[Stated goal] Find all the lines with "pixels" and gather them.

[Extracted information]
┌──

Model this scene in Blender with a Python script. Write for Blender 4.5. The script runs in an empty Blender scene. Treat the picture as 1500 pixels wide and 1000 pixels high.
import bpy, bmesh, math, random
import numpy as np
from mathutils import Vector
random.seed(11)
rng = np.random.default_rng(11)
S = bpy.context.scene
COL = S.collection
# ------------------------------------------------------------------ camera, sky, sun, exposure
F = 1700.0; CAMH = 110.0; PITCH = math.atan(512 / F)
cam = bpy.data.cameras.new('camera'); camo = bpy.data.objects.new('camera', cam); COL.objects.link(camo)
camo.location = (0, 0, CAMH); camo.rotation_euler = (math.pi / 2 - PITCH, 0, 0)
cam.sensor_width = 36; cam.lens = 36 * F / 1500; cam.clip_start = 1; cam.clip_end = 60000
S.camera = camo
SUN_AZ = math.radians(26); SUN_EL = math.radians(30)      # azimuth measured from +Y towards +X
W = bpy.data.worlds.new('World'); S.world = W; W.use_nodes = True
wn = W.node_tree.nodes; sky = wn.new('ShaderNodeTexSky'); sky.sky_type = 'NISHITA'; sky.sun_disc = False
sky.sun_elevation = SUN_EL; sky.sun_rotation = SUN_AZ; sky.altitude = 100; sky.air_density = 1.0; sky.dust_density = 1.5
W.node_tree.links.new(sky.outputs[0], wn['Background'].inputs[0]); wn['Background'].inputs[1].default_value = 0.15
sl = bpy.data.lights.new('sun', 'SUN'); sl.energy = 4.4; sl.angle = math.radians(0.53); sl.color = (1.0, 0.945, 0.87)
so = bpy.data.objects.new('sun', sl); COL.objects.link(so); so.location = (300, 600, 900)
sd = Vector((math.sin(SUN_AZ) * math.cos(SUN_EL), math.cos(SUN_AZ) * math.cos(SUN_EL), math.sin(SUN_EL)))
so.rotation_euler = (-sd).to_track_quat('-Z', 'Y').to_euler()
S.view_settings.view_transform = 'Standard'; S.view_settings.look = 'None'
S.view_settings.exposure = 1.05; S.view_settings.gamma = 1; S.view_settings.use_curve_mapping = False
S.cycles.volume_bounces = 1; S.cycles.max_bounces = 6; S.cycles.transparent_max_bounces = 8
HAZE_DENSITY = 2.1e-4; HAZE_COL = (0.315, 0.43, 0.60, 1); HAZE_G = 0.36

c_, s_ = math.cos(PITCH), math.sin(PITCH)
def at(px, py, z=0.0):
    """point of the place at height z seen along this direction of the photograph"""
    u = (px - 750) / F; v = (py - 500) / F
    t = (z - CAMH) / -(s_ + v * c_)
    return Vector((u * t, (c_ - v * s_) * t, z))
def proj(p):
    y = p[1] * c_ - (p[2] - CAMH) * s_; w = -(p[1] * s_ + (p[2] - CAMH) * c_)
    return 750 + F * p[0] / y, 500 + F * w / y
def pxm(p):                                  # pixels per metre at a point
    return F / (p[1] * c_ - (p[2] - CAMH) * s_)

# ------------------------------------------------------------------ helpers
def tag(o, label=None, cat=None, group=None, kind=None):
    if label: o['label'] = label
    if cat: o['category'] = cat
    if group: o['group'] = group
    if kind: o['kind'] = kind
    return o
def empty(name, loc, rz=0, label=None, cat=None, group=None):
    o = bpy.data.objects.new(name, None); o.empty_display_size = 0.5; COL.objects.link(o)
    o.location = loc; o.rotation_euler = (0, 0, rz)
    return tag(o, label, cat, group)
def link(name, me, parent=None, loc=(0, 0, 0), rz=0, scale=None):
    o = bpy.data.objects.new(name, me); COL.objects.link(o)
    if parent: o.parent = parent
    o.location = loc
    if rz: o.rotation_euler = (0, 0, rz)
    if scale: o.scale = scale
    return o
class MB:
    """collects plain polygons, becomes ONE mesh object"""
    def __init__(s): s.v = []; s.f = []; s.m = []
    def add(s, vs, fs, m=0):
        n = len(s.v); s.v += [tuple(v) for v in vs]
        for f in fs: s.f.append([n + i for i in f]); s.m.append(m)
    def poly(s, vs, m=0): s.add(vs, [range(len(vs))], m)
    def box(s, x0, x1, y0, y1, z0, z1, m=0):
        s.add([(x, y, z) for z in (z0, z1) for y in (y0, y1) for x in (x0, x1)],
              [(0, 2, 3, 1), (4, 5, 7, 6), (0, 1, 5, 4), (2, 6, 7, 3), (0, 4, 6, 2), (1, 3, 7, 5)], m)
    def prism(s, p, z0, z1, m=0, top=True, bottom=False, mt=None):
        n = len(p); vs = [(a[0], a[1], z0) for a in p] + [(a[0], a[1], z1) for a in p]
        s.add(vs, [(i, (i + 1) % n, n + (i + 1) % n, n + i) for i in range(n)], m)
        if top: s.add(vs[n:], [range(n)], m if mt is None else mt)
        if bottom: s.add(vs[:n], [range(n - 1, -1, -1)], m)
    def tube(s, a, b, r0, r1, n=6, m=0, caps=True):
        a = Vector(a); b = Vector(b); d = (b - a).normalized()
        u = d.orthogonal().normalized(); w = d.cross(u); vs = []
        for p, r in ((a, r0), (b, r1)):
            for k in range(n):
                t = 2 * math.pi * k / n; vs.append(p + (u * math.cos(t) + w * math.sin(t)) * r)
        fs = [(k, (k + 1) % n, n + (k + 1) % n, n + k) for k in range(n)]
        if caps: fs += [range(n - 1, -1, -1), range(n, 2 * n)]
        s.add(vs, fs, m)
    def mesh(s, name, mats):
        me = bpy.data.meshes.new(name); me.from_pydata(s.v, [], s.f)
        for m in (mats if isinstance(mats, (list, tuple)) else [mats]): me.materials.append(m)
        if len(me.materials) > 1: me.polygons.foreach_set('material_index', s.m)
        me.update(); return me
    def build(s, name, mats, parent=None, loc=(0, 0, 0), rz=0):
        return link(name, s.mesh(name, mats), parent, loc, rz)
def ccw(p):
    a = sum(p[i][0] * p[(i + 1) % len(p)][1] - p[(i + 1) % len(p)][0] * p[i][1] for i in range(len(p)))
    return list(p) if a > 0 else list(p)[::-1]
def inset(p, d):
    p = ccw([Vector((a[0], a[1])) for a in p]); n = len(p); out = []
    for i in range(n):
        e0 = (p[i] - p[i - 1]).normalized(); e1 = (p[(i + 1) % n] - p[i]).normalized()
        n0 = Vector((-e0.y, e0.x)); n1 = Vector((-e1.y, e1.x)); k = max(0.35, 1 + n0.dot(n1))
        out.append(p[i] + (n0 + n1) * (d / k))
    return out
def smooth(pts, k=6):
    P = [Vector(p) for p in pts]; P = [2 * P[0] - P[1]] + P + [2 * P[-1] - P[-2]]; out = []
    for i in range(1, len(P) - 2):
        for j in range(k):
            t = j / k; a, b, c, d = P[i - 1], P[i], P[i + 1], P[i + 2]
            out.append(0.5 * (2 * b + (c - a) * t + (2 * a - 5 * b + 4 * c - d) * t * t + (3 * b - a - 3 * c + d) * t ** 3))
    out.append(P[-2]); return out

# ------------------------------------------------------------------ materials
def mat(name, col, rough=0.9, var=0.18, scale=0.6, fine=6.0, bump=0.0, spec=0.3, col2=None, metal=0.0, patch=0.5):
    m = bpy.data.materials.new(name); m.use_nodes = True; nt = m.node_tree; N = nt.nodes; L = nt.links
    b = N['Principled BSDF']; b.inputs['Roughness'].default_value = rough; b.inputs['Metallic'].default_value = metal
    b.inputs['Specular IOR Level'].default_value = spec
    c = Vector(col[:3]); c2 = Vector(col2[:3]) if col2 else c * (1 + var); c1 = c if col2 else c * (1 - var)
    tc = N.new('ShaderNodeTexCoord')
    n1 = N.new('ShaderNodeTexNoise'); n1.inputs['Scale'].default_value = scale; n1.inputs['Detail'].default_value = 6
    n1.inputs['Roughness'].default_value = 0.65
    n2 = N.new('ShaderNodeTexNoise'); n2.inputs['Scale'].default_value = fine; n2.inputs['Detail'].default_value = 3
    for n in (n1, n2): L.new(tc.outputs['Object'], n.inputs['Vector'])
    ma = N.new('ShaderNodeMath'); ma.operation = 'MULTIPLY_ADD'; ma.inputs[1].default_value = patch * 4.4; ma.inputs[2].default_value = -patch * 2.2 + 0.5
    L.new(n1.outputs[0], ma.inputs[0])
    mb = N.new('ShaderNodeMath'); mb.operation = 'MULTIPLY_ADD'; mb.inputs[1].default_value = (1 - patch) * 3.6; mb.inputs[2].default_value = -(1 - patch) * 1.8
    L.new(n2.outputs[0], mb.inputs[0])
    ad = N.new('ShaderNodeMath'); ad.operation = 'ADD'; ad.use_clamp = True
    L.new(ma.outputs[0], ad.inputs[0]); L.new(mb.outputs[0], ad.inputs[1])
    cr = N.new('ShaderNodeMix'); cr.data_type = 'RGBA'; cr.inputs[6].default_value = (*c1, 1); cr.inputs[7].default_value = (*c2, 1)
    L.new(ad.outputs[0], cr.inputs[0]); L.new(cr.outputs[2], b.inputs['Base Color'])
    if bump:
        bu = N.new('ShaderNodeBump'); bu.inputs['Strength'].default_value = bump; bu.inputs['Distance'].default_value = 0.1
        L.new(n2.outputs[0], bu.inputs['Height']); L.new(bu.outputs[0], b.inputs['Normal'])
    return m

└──
┌──

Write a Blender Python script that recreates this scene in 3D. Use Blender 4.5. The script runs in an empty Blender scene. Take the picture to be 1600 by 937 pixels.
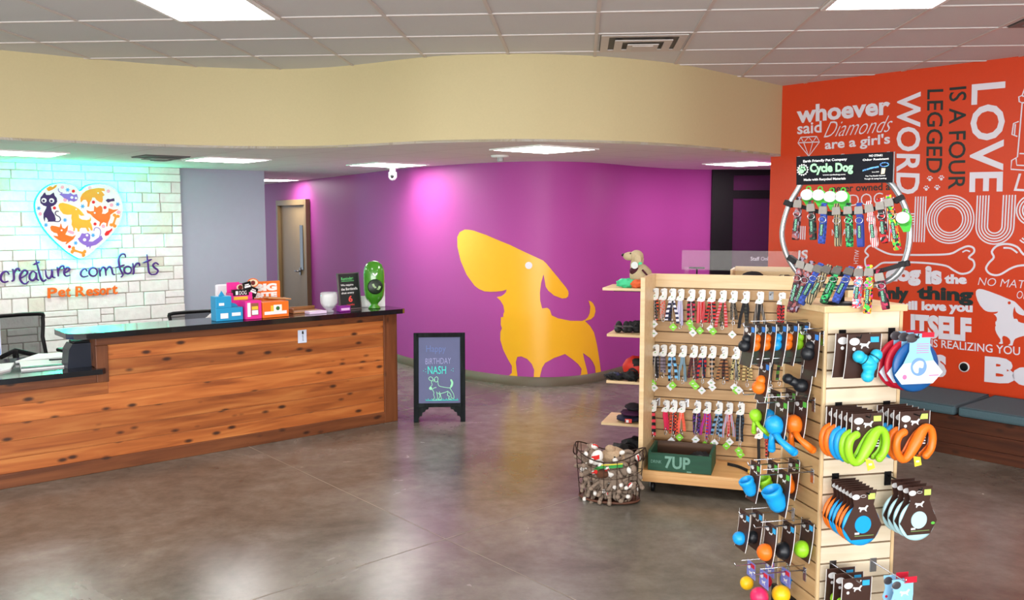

└──
┌──

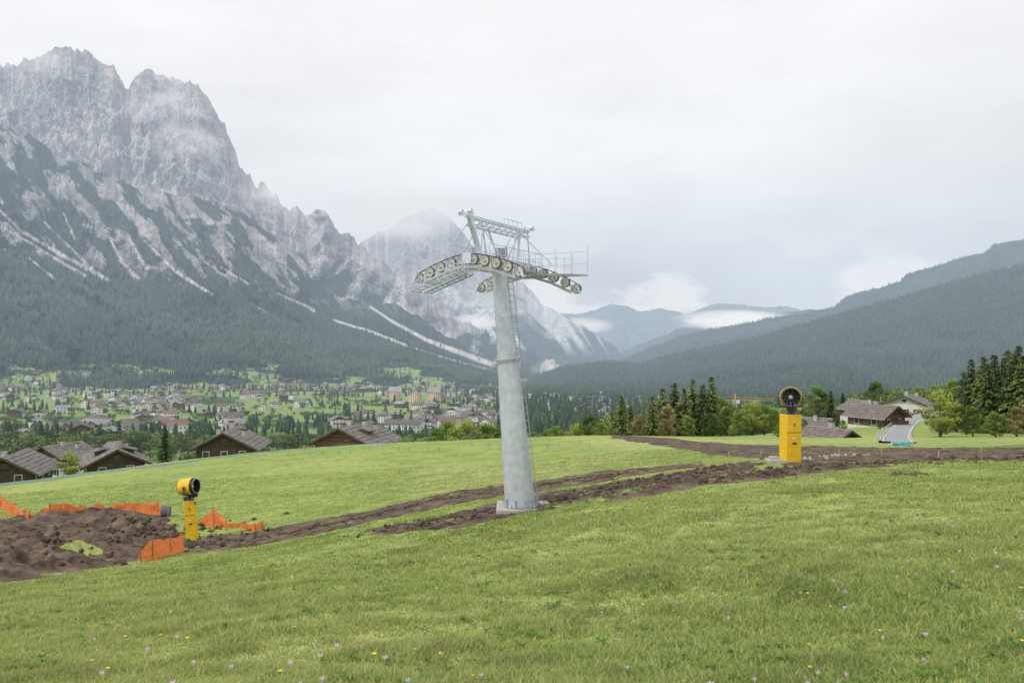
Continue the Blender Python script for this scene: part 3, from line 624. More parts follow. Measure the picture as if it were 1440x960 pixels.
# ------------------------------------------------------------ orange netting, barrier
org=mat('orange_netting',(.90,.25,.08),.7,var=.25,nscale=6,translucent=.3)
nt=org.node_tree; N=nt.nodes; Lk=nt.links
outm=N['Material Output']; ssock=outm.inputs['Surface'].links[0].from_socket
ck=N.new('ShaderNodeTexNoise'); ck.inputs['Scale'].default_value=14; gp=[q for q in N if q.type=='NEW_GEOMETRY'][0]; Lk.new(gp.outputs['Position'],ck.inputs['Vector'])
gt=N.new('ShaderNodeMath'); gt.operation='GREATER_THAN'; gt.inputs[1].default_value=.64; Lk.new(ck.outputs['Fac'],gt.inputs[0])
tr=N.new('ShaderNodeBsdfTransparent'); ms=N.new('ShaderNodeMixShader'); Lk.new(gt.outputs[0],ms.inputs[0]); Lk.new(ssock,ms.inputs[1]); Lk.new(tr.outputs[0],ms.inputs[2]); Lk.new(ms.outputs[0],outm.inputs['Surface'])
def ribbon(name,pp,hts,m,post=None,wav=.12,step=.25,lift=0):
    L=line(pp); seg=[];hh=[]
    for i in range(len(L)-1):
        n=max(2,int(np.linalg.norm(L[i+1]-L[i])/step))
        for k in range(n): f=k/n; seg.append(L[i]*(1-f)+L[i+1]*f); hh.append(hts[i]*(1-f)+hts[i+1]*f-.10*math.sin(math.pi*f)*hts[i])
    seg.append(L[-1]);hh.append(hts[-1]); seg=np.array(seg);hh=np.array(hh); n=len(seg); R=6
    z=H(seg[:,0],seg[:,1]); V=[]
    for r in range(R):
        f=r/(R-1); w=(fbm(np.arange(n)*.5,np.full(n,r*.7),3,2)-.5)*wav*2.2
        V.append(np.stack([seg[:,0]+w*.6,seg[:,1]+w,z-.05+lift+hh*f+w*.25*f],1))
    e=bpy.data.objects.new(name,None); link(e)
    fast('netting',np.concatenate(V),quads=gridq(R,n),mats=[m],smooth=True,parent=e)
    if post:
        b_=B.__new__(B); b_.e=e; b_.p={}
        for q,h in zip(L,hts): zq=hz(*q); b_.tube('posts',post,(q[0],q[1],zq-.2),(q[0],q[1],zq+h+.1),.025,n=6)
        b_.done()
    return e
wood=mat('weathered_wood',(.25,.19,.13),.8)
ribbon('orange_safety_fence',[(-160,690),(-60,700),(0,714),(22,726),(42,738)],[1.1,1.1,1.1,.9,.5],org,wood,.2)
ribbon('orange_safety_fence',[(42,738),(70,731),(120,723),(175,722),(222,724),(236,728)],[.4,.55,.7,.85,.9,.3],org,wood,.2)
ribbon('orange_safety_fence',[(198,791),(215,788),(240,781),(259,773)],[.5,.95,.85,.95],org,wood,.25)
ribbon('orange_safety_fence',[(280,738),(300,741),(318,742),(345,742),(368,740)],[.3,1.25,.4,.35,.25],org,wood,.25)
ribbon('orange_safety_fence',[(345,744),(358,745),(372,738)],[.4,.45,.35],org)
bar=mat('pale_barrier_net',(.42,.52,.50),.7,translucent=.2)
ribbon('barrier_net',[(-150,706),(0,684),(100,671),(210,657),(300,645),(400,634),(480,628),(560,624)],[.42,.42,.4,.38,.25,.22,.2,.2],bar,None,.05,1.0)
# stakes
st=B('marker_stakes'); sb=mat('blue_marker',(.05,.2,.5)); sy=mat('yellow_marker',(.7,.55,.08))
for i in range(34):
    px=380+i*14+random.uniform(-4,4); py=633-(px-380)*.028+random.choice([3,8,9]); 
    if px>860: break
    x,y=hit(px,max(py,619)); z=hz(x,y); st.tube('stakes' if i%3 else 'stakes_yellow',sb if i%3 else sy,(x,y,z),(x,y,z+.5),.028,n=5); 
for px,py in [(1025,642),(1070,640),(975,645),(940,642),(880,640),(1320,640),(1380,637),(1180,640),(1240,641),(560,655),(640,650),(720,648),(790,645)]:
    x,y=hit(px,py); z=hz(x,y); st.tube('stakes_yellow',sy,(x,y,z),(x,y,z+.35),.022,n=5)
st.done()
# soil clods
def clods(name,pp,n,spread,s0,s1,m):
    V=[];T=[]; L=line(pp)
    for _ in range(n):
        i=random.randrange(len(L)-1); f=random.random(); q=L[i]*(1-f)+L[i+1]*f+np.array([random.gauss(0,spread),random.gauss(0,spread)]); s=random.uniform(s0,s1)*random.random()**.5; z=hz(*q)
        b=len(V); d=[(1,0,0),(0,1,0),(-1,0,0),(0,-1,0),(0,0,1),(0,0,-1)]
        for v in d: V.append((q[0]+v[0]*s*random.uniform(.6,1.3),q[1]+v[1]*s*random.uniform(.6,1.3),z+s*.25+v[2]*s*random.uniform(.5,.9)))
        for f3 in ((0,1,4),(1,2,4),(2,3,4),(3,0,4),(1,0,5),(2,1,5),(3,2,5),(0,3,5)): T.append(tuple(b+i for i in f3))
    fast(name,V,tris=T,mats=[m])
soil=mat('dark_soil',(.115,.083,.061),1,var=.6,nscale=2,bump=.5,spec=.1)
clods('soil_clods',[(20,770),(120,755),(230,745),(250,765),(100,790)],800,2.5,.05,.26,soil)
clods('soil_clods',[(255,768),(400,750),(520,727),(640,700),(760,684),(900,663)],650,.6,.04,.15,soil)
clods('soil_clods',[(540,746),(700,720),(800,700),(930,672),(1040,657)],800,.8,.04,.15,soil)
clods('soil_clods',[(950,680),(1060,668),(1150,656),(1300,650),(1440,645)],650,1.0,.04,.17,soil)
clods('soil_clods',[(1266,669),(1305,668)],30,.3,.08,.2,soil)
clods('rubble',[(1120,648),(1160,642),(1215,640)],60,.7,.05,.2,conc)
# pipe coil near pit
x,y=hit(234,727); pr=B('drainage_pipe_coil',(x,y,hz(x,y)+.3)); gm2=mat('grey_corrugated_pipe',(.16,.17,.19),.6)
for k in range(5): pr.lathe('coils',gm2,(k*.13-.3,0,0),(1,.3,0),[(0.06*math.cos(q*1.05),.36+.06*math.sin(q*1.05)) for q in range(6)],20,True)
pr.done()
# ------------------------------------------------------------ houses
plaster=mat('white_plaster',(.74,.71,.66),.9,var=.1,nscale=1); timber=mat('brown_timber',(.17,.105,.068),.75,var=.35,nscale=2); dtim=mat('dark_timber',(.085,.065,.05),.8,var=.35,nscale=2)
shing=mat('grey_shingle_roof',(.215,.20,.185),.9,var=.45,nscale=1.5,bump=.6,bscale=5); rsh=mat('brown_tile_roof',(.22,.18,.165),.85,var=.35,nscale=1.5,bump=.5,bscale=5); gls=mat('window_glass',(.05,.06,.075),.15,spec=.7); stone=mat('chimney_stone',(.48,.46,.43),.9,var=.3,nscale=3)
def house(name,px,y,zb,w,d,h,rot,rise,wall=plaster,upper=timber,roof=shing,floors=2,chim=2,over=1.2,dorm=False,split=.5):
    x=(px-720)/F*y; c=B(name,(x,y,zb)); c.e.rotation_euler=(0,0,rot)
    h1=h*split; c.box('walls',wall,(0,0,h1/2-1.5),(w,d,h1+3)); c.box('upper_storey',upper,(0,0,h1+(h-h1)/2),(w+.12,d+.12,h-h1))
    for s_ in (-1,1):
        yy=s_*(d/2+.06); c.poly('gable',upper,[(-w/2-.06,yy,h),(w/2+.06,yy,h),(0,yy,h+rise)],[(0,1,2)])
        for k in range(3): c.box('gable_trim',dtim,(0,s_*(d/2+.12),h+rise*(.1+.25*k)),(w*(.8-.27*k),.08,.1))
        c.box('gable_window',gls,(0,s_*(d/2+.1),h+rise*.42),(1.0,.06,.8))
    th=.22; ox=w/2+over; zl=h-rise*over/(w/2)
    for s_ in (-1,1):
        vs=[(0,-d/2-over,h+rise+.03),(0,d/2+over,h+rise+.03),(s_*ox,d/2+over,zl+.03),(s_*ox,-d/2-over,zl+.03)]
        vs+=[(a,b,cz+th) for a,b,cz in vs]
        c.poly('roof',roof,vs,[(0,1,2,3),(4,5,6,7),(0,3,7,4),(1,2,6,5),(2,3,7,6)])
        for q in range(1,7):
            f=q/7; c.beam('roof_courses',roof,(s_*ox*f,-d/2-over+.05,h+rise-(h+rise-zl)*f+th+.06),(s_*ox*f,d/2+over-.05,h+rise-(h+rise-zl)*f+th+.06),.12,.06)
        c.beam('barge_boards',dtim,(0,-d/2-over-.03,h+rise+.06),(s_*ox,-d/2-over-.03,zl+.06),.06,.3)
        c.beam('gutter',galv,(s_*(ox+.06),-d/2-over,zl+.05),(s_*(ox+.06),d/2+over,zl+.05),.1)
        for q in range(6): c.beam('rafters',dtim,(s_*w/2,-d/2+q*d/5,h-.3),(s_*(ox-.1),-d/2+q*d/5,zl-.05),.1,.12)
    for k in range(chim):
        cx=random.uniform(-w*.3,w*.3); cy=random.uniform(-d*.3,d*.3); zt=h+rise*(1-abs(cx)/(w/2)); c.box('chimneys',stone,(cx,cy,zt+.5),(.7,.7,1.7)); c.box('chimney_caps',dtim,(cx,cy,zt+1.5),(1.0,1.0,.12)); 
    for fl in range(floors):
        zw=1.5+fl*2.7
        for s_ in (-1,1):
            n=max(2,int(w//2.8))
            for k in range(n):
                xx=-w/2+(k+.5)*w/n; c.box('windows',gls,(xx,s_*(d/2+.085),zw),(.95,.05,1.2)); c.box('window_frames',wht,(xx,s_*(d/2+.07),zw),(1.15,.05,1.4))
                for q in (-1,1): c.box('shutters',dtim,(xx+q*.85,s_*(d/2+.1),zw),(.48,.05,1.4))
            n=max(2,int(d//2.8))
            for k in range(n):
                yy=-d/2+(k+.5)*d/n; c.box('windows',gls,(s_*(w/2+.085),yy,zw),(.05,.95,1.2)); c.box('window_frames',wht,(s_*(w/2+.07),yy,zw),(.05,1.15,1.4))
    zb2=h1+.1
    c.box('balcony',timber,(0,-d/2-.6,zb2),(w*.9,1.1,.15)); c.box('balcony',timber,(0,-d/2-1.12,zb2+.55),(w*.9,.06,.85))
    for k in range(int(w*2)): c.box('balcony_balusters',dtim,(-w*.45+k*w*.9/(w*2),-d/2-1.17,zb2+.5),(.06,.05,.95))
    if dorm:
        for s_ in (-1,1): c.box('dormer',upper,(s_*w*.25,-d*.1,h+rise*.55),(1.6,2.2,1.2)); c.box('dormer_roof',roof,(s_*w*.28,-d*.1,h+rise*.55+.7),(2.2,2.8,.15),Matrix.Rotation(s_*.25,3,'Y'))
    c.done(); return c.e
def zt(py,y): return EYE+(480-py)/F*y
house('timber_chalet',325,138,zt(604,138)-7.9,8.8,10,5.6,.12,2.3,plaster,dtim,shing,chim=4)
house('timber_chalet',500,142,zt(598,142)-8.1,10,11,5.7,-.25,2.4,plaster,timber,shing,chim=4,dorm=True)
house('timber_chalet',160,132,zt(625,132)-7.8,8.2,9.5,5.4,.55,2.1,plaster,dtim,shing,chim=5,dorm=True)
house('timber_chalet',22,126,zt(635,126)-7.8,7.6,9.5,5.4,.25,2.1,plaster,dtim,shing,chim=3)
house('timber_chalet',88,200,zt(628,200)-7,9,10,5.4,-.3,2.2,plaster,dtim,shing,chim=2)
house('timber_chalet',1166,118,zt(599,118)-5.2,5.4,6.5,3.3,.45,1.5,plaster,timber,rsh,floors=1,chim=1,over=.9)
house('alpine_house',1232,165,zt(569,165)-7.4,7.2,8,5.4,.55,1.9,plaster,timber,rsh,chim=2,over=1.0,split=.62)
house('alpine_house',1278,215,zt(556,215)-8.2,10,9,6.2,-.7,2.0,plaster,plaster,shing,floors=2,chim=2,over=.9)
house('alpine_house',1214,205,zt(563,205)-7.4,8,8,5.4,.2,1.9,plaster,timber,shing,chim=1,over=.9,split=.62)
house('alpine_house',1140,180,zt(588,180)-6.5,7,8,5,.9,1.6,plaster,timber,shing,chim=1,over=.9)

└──

[Exercise response]
Model this scene in Blender with a Python script. Write for Blender 4.5. The script runs in an empty Blender scene. Treat the picture as 1500 pixels wide and 1000 pixels high.
def pxm(p):                                  # pixels per metre at a point
Write a Blender Python script that recreates this scene in 3D. Use Blender 4.5. The script runs in an empty Blender scene. Take the picture to be 1600 by 937 pixels.
Continue the Blender Python script for this scene: part 3, from line 624. More parts follow. Measure the picture as if it were 1440x960 pixels.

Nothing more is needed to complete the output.